V.                A Highly Contested Form

 

a.       Romance

                                                  i.      Aspire to idealism; genteel form (shy away from harsher realities of life)

                                                ii.      Romantics transcend the immediate reality to find the ideal, while realists center attention on the immediate and the specific

                                              iii.      “Fundamental truths rested in the unseen realm of ideas and spirit . . . rather than in the accessible world of tangible facts” (Shi 13)

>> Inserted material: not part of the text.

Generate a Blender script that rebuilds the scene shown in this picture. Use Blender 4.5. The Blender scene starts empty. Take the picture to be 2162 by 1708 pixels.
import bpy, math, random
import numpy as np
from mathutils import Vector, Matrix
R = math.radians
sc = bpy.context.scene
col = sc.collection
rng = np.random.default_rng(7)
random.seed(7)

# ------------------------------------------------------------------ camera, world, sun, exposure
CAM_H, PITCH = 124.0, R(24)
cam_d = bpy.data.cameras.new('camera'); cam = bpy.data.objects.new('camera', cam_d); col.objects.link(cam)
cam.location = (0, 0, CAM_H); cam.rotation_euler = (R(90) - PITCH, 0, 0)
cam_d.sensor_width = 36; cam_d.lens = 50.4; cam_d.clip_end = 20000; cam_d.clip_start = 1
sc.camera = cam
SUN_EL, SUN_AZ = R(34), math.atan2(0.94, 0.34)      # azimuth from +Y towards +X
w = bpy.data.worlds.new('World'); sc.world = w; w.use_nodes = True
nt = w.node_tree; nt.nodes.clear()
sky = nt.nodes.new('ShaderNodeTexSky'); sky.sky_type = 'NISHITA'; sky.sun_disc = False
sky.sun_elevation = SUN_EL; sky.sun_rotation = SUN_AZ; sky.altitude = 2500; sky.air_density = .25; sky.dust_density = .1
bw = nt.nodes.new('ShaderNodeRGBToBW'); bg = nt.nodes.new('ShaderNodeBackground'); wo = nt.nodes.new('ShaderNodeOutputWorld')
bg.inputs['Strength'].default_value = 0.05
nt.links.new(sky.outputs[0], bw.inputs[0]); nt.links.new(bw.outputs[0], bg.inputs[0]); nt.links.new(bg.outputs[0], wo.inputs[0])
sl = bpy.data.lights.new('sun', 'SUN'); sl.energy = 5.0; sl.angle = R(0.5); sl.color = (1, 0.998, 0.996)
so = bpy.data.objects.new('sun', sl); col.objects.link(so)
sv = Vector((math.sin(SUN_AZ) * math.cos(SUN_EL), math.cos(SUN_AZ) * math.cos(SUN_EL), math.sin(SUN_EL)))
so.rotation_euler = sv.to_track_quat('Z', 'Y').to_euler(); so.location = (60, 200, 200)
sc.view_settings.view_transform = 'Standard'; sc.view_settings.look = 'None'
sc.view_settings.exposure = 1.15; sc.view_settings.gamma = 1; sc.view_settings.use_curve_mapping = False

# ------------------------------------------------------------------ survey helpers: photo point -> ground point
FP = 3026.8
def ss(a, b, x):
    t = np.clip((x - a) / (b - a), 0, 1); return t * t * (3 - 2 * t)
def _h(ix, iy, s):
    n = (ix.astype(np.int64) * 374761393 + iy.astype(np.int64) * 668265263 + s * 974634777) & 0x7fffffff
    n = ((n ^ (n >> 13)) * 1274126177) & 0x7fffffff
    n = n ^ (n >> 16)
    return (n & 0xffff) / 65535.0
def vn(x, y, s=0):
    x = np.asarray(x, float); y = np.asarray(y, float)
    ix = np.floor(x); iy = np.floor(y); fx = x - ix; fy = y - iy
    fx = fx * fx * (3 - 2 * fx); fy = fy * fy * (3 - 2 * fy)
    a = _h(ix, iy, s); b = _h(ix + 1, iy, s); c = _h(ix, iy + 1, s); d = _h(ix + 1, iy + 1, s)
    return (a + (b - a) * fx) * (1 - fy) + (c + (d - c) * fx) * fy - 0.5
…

                                              iv.      Belief that art should reinforce upper-class values

                                                v.      “Feminine” or “emasculating” form, in view of realists—womanly sentiment

 

b.      Realistic novel

                                                  i.      Modeled as a more “democratic” genre—“literary realists . . . saw themselves as tour guides on behalf of American ideals” (Shi 117).

                                                ii.      This idea alarmed some high-toned critics and readers; critics feared potential for vulgarity and emphasis on commonplace life—potential “poison” for the pure, innocent reader

                                              iii.      “Masculine” form—Howells, James, et al. see realism as “antidote” for emasculating romance and Victorian culture

                                              iv.      Idealists see Howells and friends as “cultural radicals” (Shi 9).

 

c.       Charles Dudley Warner: readers (especially young women) should focus on the ideal.  Both art and women degraded by “servile imitation of nature.”  We need to be saved from “a realistic vulgarity and commonplace” life.

 

d.      Maurice Thompson: Realists filled with “literary decadence”—their concern is only “the vulgar, the commonplace, and the insignificant.”